Conservative Atlantic Monthly blogger Andrew Sullivan has publicly repudiated the right.

Conservative Atlantic Monthly blogger Andrew Sullivan has repudiated the American right, finally freeing him to publicly wear these glasses.

We here in the Combat! offices read Andrew Sullivan a lot, but we don’t get to link to him as often as we’d like to, probably because he doesn’t spend enough time saying things that are completely insane. A Tory transplant from the UK, Sullivan has identified as a conservative for most of his career,  despite his sexual preference (dudes) and his tendency to support centrist Democrats in second-term Presidential elections (Bush-to-Clinton, Bush II-to-Kerry.) Basically, Sullivan’s conservative principles guide his political affiliations, not the other way around. Until Tuesday, he’d managed to lean left and right while remaining publicly aligned with the Republican side of the American political spectrum.

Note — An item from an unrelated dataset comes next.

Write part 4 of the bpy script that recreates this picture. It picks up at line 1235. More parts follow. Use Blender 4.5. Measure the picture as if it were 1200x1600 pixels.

All that changed with this blog post, in which Sullivan announces that he can no longer support “the movement that goes by the name ‘conservative’ in America.” His public repudiation of the American right—and, by implication, the GOP—is seismic coming from a man who prides himself on being “of no party or clique.” It’s also an indicator of how far the Republican Party has drifted from anything that an informed, reasonable American who is not himself a politician would want to endorse.